═════ RECORDS FOR THE TASK ═════

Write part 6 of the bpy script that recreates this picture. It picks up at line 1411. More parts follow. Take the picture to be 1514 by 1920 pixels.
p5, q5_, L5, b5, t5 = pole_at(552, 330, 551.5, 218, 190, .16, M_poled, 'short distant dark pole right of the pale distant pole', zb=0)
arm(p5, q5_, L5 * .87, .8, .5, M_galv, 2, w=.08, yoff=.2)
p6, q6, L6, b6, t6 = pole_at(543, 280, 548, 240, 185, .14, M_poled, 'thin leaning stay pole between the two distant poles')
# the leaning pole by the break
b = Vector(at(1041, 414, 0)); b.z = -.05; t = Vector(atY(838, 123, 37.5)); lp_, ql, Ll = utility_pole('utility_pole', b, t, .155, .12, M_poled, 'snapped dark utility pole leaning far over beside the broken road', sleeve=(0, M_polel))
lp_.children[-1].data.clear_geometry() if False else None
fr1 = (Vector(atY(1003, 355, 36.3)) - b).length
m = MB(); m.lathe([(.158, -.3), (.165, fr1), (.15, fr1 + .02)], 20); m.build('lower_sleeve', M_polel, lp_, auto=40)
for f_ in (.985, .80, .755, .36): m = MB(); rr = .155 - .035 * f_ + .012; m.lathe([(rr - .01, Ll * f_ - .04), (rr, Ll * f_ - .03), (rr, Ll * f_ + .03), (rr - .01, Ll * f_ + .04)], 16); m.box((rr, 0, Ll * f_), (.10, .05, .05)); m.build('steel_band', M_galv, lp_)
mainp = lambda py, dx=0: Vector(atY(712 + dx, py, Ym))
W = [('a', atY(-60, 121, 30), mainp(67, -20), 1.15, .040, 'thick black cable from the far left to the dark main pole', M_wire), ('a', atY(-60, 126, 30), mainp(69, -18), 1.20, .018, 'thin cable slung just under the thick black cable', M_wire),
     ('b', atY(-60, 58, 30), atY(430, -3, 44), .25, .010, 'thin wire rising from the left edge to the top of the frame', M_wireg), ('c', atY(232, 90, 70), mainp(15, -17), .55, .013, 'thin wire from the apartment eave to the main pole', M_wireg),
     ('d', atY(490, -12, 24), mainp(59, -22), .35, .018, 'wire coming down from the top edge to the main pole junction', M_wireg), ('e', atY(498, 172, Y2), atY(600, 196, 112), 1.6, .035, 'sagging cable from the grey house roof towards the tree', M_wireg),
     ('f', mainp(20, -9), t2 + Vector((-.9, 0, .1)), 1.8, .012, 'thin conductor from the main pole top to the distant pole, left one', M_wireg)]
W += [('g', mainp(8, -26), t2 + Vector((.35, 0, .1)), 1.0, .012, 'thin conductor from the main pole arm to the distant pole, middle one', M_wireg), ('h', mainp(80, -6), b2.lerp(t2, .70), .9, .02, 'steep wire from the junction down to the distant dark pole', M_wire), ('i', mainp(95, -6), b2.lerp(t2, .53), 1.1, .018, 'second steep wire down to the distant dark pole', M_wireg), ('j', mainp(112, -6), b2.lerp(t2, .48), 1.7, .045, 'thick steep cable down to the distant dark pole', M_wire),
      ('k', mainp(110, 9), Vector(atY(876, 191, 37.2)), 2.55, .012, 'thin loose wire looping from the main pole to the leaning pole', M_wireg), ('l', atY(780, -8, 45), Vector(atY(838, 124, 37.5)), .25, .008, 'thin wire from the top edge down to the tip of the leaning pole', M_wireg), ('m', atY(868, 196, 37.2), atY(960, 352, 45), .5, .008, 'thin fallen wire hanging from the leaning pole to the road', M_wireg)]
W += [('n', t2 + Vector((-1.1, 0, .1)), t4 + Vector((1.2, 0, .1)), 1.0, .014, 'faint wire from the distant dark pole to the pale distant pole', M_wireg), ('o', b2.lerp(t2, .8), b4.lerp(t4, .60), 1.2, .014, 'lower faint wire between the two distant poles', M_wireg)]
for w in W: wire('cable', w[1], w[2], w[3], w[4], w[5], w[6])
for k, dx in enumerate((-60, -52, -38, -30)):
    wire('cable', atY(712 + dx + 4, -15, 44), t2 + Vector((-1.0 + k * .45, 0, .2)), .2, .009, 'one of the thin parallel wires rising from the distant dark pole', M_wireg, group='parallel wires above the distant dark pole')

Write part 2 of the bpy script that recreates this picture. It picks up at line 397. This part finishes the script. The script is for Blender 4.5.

═════

JOB: Pull out each line of the listing that holds the string "script".

SOLVED EXERCISE:
Write part 6 of the bpy script that recreates this picture. It picks up at line 1411. More parts follow. Take the picture to be 1514 by 1920 pixels.
Write part 2 of the bpy script that recreates this picture. It picks up at line 397. This part finishes the script. The script is for Blender 4.5.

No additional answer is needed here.